Luxembourg, 8 February 2024
PRESS RELEASE No 26/24
A judgment of the Court of Justice can constitute a new element justifying a fresh examination of the substance of the asylum application
A judgment of the Court of Justice which significantly adds to the likelihood of an asylum seeker qualifying as a beneficiary of refugee status or subsidiary protection justifies his or her subsequent application being examined on the merits and cannot be rejected as inadmissible. Member States may authorise their courts or tribunals, where they annul a decision which rejected the subsequent application as inadmissible, to rule themselves on that application and, where appropriate, grant it.
A Syrian national who left his country in 2012 and feared being recalled to serve in the armed forces or arrested if he refused to fulfil his military obligations there was granted, in 2017, subsidiary protection1 in Germany. However, he was refused refugee status2. In the wake of a judgment of the Court of Justice concerning the situation of Syrian conscientious objectors3, he lodged a further asylum application (a ‘subsequent application’). He argued that that judgment constituted a change in the legal position in his favour. That subsequent application, however, was rejected as inadmissible, that is to say without examining whether the conditions required to qualify for refugee status were met.

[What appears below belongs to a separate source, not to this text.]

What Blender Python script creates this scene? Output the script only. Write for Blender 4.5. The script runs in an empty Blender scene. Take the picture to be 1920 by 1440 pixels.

The individual concerned challenged that refusal before a German court. That court asked the Court, inter alia, whether it is compatible with EU law4 to consider that, in principle, only an amendment to the applicable provisions, and not a judicial decision, can constitute a new element justifying, where appropriate, a full examination of the subsequent application. The Court answers that, in principle, any judgment of the Court can constitute a new element justifying a full re-examination if the conditions required to qualify for refugee status5 are met.
That applies also for a judgment which is limited to interpreting a provision of EU law already in force at the time that a decision on a previous application was adopted. The date on which the judgment was delivered is irrelevant. However, in order for a judgment of the Court to constitute a full re-examination, it must significantly add to the likelihood of the applicant qualifying as a beneficiary of refugee status6.
As regards the remainder of the procedure in the event that a national court or tribunal annuls a decision rejecting a subsequent application as inadmissible, the Court further states that Member States may, without being obliged to do so, authorise their courts or tribunals to rule themselves7 on that application and, where appropriate, grant refugee status8.
NOTE: A reference for a preliminary ruling allows the courts and tribunals of the Member States, in disputes which have been brought before them, to refer questions to the Court of Justice about the interpretation of EU law or the validity of an EU act. The Court of Justice does not decide the dispute itself. It is for the national court or tribunal to dispose of the case in accordance with the Court’s decision, which is similarly binding on other national courts or tribunals before which a similar issue is raised.
1 Subsidiary protection is to be granted to a third-country national who does not qualify as a refugee but in respect of whom substantial grounds have been shown for believing that that person, if returned to his or her country of origin, would face a real risk of suffering serious harm, which includes, inter alia, execution and inhuman or degrading treatment.
2 Refugee status is to be granted in cases where a third-country national is persecuted for reasons of race, religion, nationality, political opinion or membership of a particular social group.
3 Judgment of the Court of 19 November 2020, Bundesamt für Migration und Flüchtlinge (Military service and asylum), C-238/19 (see also Press Release No 142/20).
4 Directive 2013/32/EU of the European Parliament and of the Council of 26 June 2013 on common procedures for granting and withdrawing international protection.
5 Or for subsidiary protection.
6 Or for subsidiary protection.
7 In such a case, those courts or tribunals must comply with the basic principles and safeguards applicable to applications for international protection.
8 Or, depending on the case, subsidiary protection.